Durante meses, Estrada iba ocasionalmente a la oficina del notario, lo hacía acostarse en el suelo sobre una lámina enorme de papel y le tomaba las medidas del cuerpo.

Pero a Ramsés se le acabó la paciencia en mitad del proceso.

"Me dijo que lo iba a tener listo en seis meses. Pero iban tres años y nada, así que le dije que me lo entregara como estaba".

Y recibió un molde de madera al que le faltaban los típicos colores dorados brillantes y las incrustaciones de lapislázuli que recibían los reyes de Egipto en sus cajones para el descanso eterno.

Colores con Mayet y Seti Keops

Cuando nacieron su dos hijos, Ramsés repitió la fórmula de su padre: a su hijo varón lo llamó Seti Keops, la unión de los nombres de uno de los hijos de Ramsés I, el faraón, y Keops, el líder que fue sepultado bajo una de las pirámides.

Y a su hija menor, Mayet.
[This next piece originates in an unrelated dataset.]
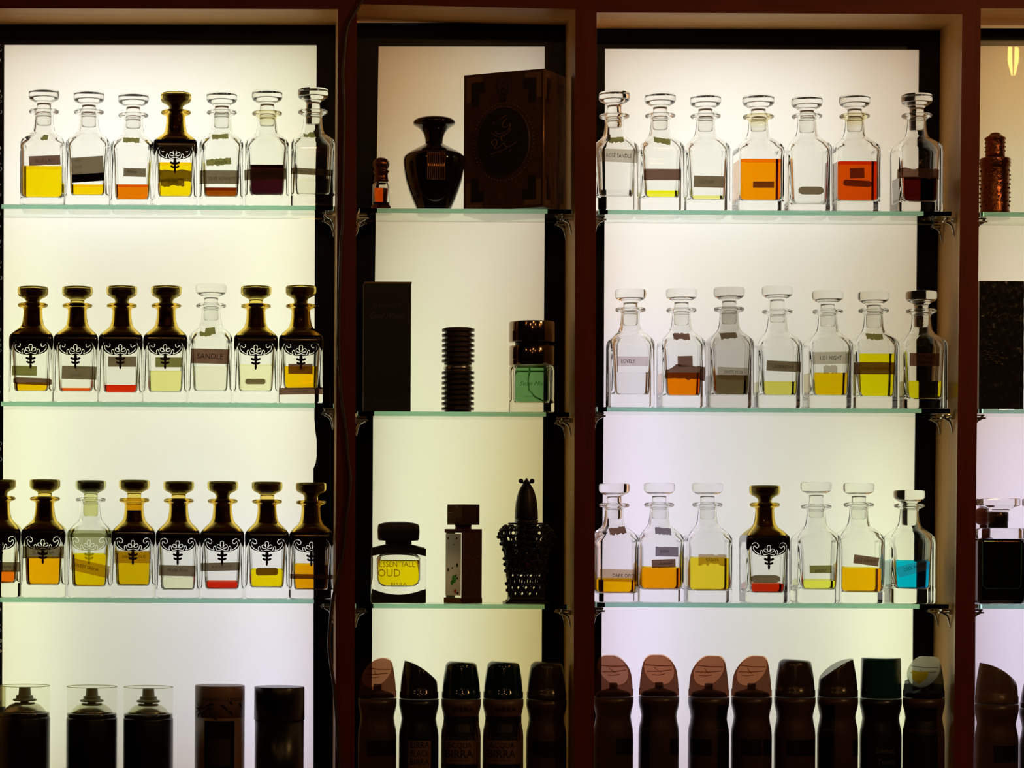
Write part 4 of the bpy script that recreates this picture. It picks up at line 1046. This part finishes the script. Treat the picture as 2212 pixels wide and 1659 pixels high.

El mismo nombre que los egipcios daban a la diosa de la verdad, la justicia y la armonía cósmica.

Con ellos dos y sus vinilos de colores del colegio, le puso los puntos finales a su morada final.

Ahora, un enorme féretro de más de dos metros de altura y 70 kilos de peso se encuentra de pie en mitad de la sala de su casa, que funciona además como el lugar, adornado de bombas y serpentinas de colores, donde realiza las uniones matrimoniales.

El rostro de la tumba parece más la caricatura de un faraón, aunque el cuerpo y los dibujos tallados en la madera parece réplicas legítimas de las obras de los artesanos egipcios de los tiempos faraónicos.

Ramsés lo exhibe orgulloso: le pasa la mano por las molduras y le lustra las bisagras. Parece una forma de amigarse con la muerte.

"Ahora, no creo que quiera que me entierren con el sarcófago. Me gustaría que se quedara aquí, en esta casa, para que sea algo que le recuerde a la gente quién era yo", dice.

Todavía no está seguro, dice mientras abre el armatoste de madera para demostrar que sí cabe allí adentro.

Y mientras cierra el pesado portón, desaparece Ramsés dentro del cajón y solo queda a la vista el rostro adusto, tallado en madera, de un faraón colombiano. El faraón Ramsés de Chigorodó.